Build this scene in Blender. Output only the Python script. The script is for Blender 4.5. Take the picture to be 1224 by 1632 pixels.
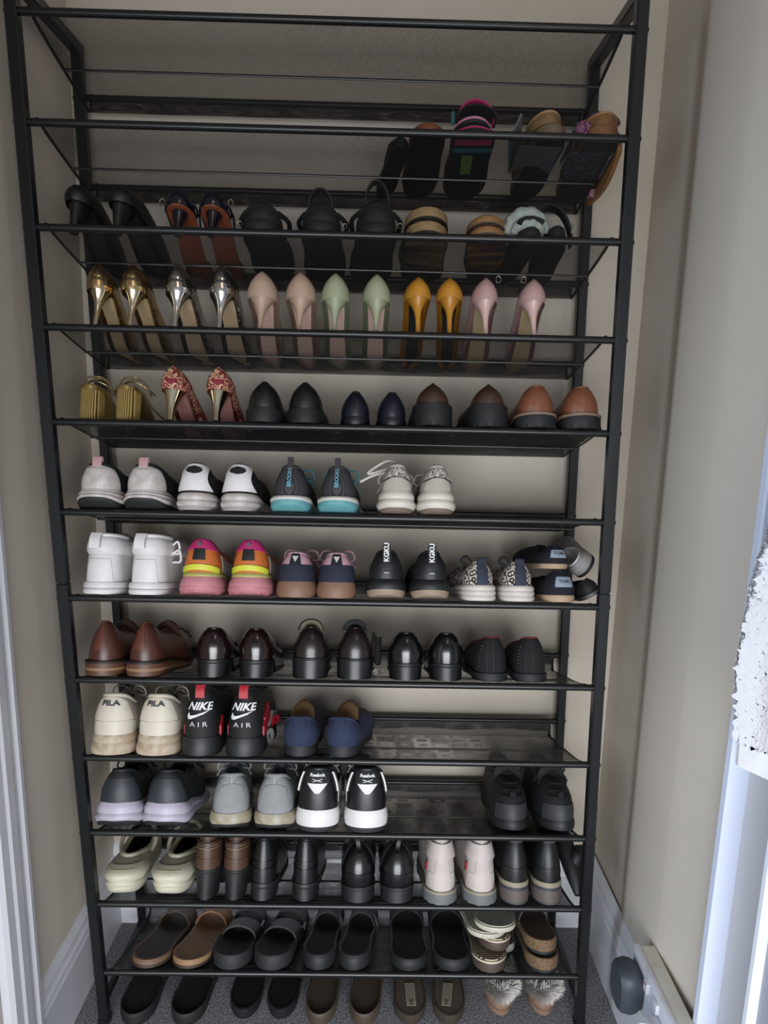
import bpy, math, random
import numpy as np
from mathutils import Vector, Matrix
random.seed(7); np.random.seed(7)
PI = math.pi
for o in list(bpy.data.objects): bpy.data.objects.remove(o)
C = bpy.context.scene.collection

# ------------------------------------------------------------------ camera, world, lights, exposure
FPX = 1070.0
CAM = np.array([0.0855, -1.1607, 1.2823])
ROT = np.array([[0.99969305, 0.01481453, -0.01985778], [-0.01092354, 0.98297562, 0.18341106], [0.02223686, -0.18313784, 0.98283572]])
cd = bpy.data.cameras.new('camera'); cam = bpy.data.objects.new('camera', cd); C.objects.link(cam)
cd.sensor_fit = 'VERTICAL'; cd.sensor_height = 36; cd.sensor_width = 27; cd.lens = FPX/1632*36; cd.clip_start = .01
mw = Matrix.Identity(4)
for r in range(3):
    mw[r][0] = ROT[r, 0]; mw[r][1] = ROT[r, 2]; mw[r][2] = -ROT[r, 1]; mw[r][3] = CAM[r]
cam.matrix_world = mw
bpy.context.scene.camera = cam

world = bpy.data.worlds.new('world'); bpy.context.scene.world = world; world.use_nodes = True
bg = world.node_tree.nodes['Background']; bg.inputs[0].default_value = (.86, .90, 1, 1); bg.inputs[1].default_value = .40

def area_light(name, loc, target, sx, sy, power, col):
    l = bpy.data.lights.new(name, 'AREA'); l.shape = 'RECTANGLE'; l.size = sx; l.size_y = sy; l.energy = power; l.color = col
    o = bpy.data.objects.new(name, l); C.objects.link(o); o.location = loc
    o.rotation_euler = (Vector(target)-Vector(loc)).to_track_quat('-Z', 'Y').to_euler(); return o
area_light('window_light', (.15, -2.45, .72), (.06, 0, .12), 2.2, 1.2, 35, (.93, .96, 1)).data.spread = math.radians(101)
area_light('side_fill', (-1.45, -1.22, 1.0), (.62, -.28, .85), .40, 1.9, 13, (.72, .84, 1)).data.spread = math.radians(110)  # added fill light, no known source; brightens the front of the right wall
area_light('ceiling_lamp', (.45, -1.3, 2.40), (.1, 0, 1.1),   .35, .35, 1.8, (1, .80, .60))
vs = bpy.context.scene.view_settings
vs.view_transform = 'Standard'; vs.look = 'None'; vs.gamma = 1; vs.exposure = -.10; vs.use_curve_mapping = False

# ------------------------------------------------------------------ helpers: projection
def proj(P):
    q = (np.asarray(P, float)-CAM) @ ROT
    return 612+FPX*q[0]/q[1], 816-FPX*q[2]/q[1]
def hit(px, py, ax, val):
    d = ROT @ np.array([(px-612)/FPX, 1, -(py-816)/FPX]); t = (val-CAM[ax])/d[ax]
    return CAM+t*d

# ------------------------------------------------------------------ helpers: materials
def lin(c):
    if isinstance(c, str): c = tuple(int(c[i:i+2], 16)/255 for i in (0, 2, 4))
    return tuple((x/12.92 if x <= .04045 else ((x+.055)/1.055)**2.4) for x in c)+(1,)
MATS = {}
def mat(c, rough=.55, metal=0, kind='', c2=None, scale=60, bump=.15, spec=.5, coat=0):
    key = (c, rough, metal, kind, c2, scale, bump, spec, coat)
    if key in MATS: return MATS[key]
    m = bpy.data.materials.new((kind or 'plain')+'_'+str(c)); m.use_nodes = True
    nt = m.node_tree; N = nt.nodes; L = nt.links; b = N['Principled BSDF']
    b.inputs['Base Color'].default_value = lin(c); b.inputs['Roughness'].default_value = rough
    b.inputs['Metallic'].default_value = metal; b.inputs['Specular IOR Level'].default_value = spec
    b.inputs['Coat Weight'].default_value = coat
    tc = N.new('ShaderNodeTexCoord'); src = tc.outputs['Object']
    def ramp(fac, p0, p1, a, bb, const=False):
        r = N.new('ShaderNodeValToRGB'); r.color_ramp.elements[0].position = p0; r.color_ramp.elements[1].position = p1
        if const: r.color_ramp.interpolation = 'CONSTANT'
        r.color_ramp.elements[0].color = a; r.color_ramp.elements[1].color = bb
        L.new(fac, r.inputs[0]); L.new(r.outputs[0], b.inputs['Base Color']); return r
    def addbump(h, s, d=.001):
        bp = N.new('ShaderNodeBump'); bp.inputs['Strength'].default_value = s; bp.inputs['Distance'].default_value = d
        L.new(h, bp.inputs['Height']); L.new(bp.outputs[0], b.inputs['Normal'])
    def noise(s, det=3, dist=0):
        n = N.new('ShaderNodeTexNoise'); n.inputs['Scale'].default_value = s; n.inputs['Detail'].default_value = det
        n.inputs['Distortion'].default_value = dist; L.new(src, n.inputs['Vector']); return n
    def voro(s, feat='F1', out='Distance'):
        n = N.new('ShaderNodeTexVoronoi'); n.feature = feat; n.inputs['Scale'].default_value = s; L.new(src, n.inputs['Vector']); return n.outputs[out]
    def wave(s, d='X', dist=0):
        n = N.new('ShaderNodeTexWave'); n.bands_direction = d; n.inputs['Scale'].default_value = s; n.inputs['Distortion'].default_value = dist
        L.new(src, n.inputs['Vector']); return n.outputs['Fac']
    c_ = lin(c)
    if max(c_[:3]) < .035: c_ = tuple(x*.48 for x in c_[:3])+(1,)      # near-black leather and rubber
    dk = tuple(x*.72 for x in c_[:3])+(1,); cc2 = lin(c2) if c2 else dk
    if kind in ('', 'leather'):
        n = noise(scale*.35); ramp(n.outputs['Fac'], .3, .7, tuple(x*.86 for x in c_[:3])+(1,), tuple(min(1, x*1.08) for x in c_[:3])+(1,))
        if kind: addbump(voro(scale*9), bump, .0006)
    elif kind == 'suede':
        n = noise(scale*1.2, 5); ramp(n.outputs['Fac'], .3, .7, dk, c_); n2 = noise(900, 2); addbump(n2.outputs['Fac'], .4, .0008)
    elif kind == 'fabric':
        n = noise(scale*.5); ramp(n.outputs['Fac'], .3, .72, tuple(x*.8 for x in c_[:3])+(1,), c_)
        ck = N.new('ShaderNodeTexChecker'); ck.inputs['Scale'].default_value = 700; L.new(src, ck.inputs['Vector']); addbump(ck.outputs['Fac'], .35, .0005)
    elif kind == 'knit':
        v = voro(scale*6); ramp(v, .15, .6, cc2, c_); addbump(v, .5, .001)
    elif kind == 'dirty':
        n = noise(scale, 6, .4); ramp(n.outputs['Fac'], .38, .62, cc2, c_)
    elif kind == 'cork':
        v = voro(scale*6, 'F1', 'Color'); bw = N.new('ShaderNodeRGBToBW'); L.new(v, bw.inputs[0]); ramp(bw.outputs[0], .25, .75, cc2, c_); addbump(bw.outputs[0], .3, .0008)
    elif kind == 'paisley':
        n = noise(scale, 2, 2.2); w = N.new('ShaderNodeMath'); w.operation = 'MULTIPLY'; w.inputs[1].default_value = 6; L.new(n.outputs['Fac'], w.inputs[0])
        f = N.new('ShaderNodeMath'); f.operation = 'FRACT'; L.new(w.outputs[0], f.inputs[0]); ramp(f.outputs[0], .60, .68, c_, cc2); addbump(f.outputs[0], .3, .0006)
    elif kind == 'rings':
        v = voro(scale); r = ramp(v, .0, .30, cc2, c_, True); e = r.color_ramp.elements.new(.52); e.color = cc2
        r.color_ramp.elements[0].color = lin('c9c2b4'); 
    elif kind == 'spots':
        v = voro(scale*4); ramp(v, .36, .42, cc2, c_)
    elif kind == 'glitter':
        v = voro(scale*14, 'F1', 'Color'); bw = N.new('ShaderNodeRGBToBW'); L.new(v, bw.inputs[0]); ramp(bw.outputs[0], .6, .85, c_, cc2); addbump(bw.outputs[0], .9, .0015)
    elif kind == 'stripes':
        w = wave(scale, 'Y'); ramp(w, .45, .55, cc2, c_)
    elif kind == 'straw':
        w = wave(scale*1.6, 'X', .6); r = ramp(w, .1, .5, cc2, c_); addbump(w, .8, .002)
    elif kind == 'felt':
        n = noise(400, 4); ramp(n.outputs['Fac'], .35, .65, dk, c_); addbump(n.outputs['Fac'], .5, .001)
    elif kind == 'crinkle':
        n = noise(scale*.45, 2, 1.2); n2 = noise(scale*.2, 3); ramp(n2.outputs['Fac'], .35, .7, cc2, c_); addbump(n.outputs['Fac'], bump, .006)
    MATS[key] = m; return m

BLK = lambda r=.5: mat('1b1c1e', r, 0, 'leather')
def rack_material():
    return mat('212325', .33, 0, '', spec=.5)

# ------------------------------------------------------------------ helpers: meshes
def mk(name, v, f, m, parent=None, label=None, ang=38, smooth=True, loc=None):
    me = bpy.data.meshes.new(name); me.from_pydata([tuple(map(float, p)) for p in v], [], f); me.update()
    if smooth:
        me.polygons.foreach_set('use_smooth', [True]*len(me.polygons)); me.set_sharp_from_angle(angle=math.radians(ang))
    me.materials.append(m)
    o = bpy.data.objects.new(name, me); C.objects.link(o)
    if parent: o.parent = parent
    if label: o['label'] = label
    if loc is not None: o.location = loc
    return o
def empty(name, label, cat, group=None, mtx=None):
    o = bpy.data.objects.new(name, None); C.objects.link(o); o.empty_display_size = .02
    o['label'] = label; o['category'] = cat
    if group: o['group'] = group
    if mtx is not None: o.matrix_world = mtx
    return o
def tagt(o, label, cat, group=None):
    o['label'] = label; o['category'] = cat
    if group: o['group'] = group
    return o
def box_vf(x0, x1, y0, y1, z0, z1, bev=0):
    if bev <= 0:
        v = [(x, y, z) for x in (x0, x1) for y in (y0, y1) for z in (z0, z1)]
        return v, [(0, 1, 3, 2), (4, 6, 7, 5), (0, 4, 5, 1), (2, 3, 7, 6), (0, 2, 6, 4), (1, 5, 7, 3)]
    import bmesh
    bm = bmesh.new(); bmesh.ops.create_cube(bm, size=1)
    for q in bm.verts: q.co = ((x0+x1)/2+q.co.x*(x1-x0), (y0+y1)/2+q.co.y*(y1-y0), (z0+z1)/2+q.co.z*(z1-z0))
    bmesh.ops.bevel(bm, geom=bm.edges[:], offset=bev, segments=2, affect='EDGES', profile=.7)
    bm.verts.index_update(); v = [tuple(q.co) for q in bm.verts]; f = [tuple(q.index for q in p.verts) for p in bm.faces]; bm.free(); return v, f
def box(name, x0, x1, y0, y1, z0, z1, m, parent=None, bev=0, label=None):
    v, f = box_vf(x0, x1, y0, y1, z0, z1, bev); return mk(name, v, f, m, parent, label, smooth=bev > 0)
def gridf(nr, nc, closed=False, off=0, flip=False):
    f = []
    for i in range(nr-1):
        for j in range(nc if closed else nc-1):
            a = off+i*nc+j; b = off+i*nc+(j+1) % nc; q = (a, b, b+nc, a+nc); f.append(q[::-1] if flip else q)
    return f
def tube_vf(P, r, closed=False, n=8, caps=True, off=0):
    P = [Vector(p) for p in P]; m = len(P); v = []; R = r if hasattr(r, '__len__') else [r]*m
    up = Vector((0, 0, 1)); prev = None
    for i in range(m):
        a = P[(i-1) % m] if (closed or i > 0) else P[i]; b = P[(i+1) % m] if (closed or i < m-1) else P[i]
        t = (b-a).normalized()
        if prev is None:
            s = t.cross(up); s = s.normalized() if s.length > 1e-3 else Vector((1, 0, 0))
        else:
            s = prev-t*prev.dot(t); s = s.normalized() if s.length > 1e-6 else prev
        prev = s; w = t.cross(s)
        for k in range(n):
            an = 2*PI*k/n; v.append(P[i]+(s*math.cos(an)+w*math.sin(an))*R[i])
    f = []
    for i in range(m if closed else m-1):
        for k in range(n):
            a = i*n+k; b = i*n+(k+1) % n; c = ((i+1) % m)*n+(k+1) % n; d = ((i+1) % m)*n+k; f.append((off+a, off+b, off+c, off+d))
    if not closed and caps: f.append(tuple(off+k for k in range(n))[::-1]); f.append(tuple(off+(m-1)*n+k for k in range(n)))
    return v, f
def tube(name, P, r, m, parent=None, closed=False, n=8, label=None):
    v, f = tube_vf(P, r, closed, n); return mk(name, v, f, m, parent, label, ang=60)
def join_vf(parts):
    V, F = [], []
    for v, f in parts:
        o = len(V); V += list(v); F += [tuple(i+o for i in q) for q in f]
    return V, F
def shell_vf(G, th, closed=False):
    G = np.asarray(G, float); nr, nc = G.shape[:2]
    du = np.roll(G, -1, 1)-np.roll(G, 1, 1)
    if not closed: du[:, 0] = G[:, 1]-G[:, 0]; du[:, -1] = G[:, -1]-G[:, -2]
    dv = np.gradient(G, axis=0); n = np.cross(du, dv); l = np.linalg.norm(n, axis=2, keepdims=True); n = n/np.maximum(l, 1e-9)
    B = G-n*th; V = list(G.reshape(-1, 3))+list(B.reshape(-1, 3)); o = nr*nc
    f = gridf(nr, nc, closed)+gridf(nr, nc, closed, o, True)
    def e(a, b): f.append((b, a, a+o, b+o))
    for j in range(nc if closed else nc-1):
        e(j, (j+1) % nc); e((nr-1)*nc+(j+1) % nc, (nr-1)*nc+j)
    if not closed:
        for i in range(nr-1): e((i+1)*nc, i*nc); e(i*nc+nc-1, (i+1)*nc+nc-1)
    return V, f
def shell(name, G, th, m, parent=None, closed=False, label=None):
    v, f = shell_vf(G, th, closed); return mk(name, v, f, m, parent, label, ang=50)
def smooth01(x):
    x = np.clip(x, 0, 1); return x*x*(3-2*x)
def cinterp(t, pts):
    t = np.asarray(t, float); xs = [p[0] for p in pts]; ys = [p[1] for p in pts]; r = np.full(t.shape, float(ys[0]))
    for (x0, y0), (x1, y1) in zip(pts[:-1], pts[1:]):
        k = smooth01((t-x0)/(x1-x0)); r = np.where(t >= x0, y0+(y1-y0)*k, r)
    return r
TEXTS = {}
def text_mesh(s, size, extrude=.0003, offset=0., shear=0):
    key = (s, size, offset, shear)
    if key not in TEXTS:
        cu = bpy.data.curves.new('t', 'FONT'); cu.body = s; cu.size = size; cu.align_x = 'CENTER'; cu.align_y = 'CENTER'; cu.offset = offset*size; cu.shear = shear; cu.resolution_u = 3
        o = bpy.data.objects.new('t', cu); C.objects.link(o); dg = bpy.context.evaluated_depsgraph_get()
        me = bpy.data.meshes.new_from_object(o.evaluated_get(dg)); bpy.data.objects.remove(o)
        TEXTS[key] = ([tuple(v.co) for v in me.vertices], [tuple(p.vertices) for p in me.polygons])
    return TEXTS[key]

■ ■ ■

Select every line of the material above holding the word "scene" and copy it.

## Solved exercise
Build this scene in Blender. Output only the Python script. The script is for Blender 4.5. Take the picture to be 1224 by 1632 pixels.
C = bpy.context.scene.collection
bpy.context.scene.camera = cam
world = bpy.data.worlds.new('world'); bpy.context.scene.world = world; world.use_nodes = True
vs = bpy.context.scene.view_settings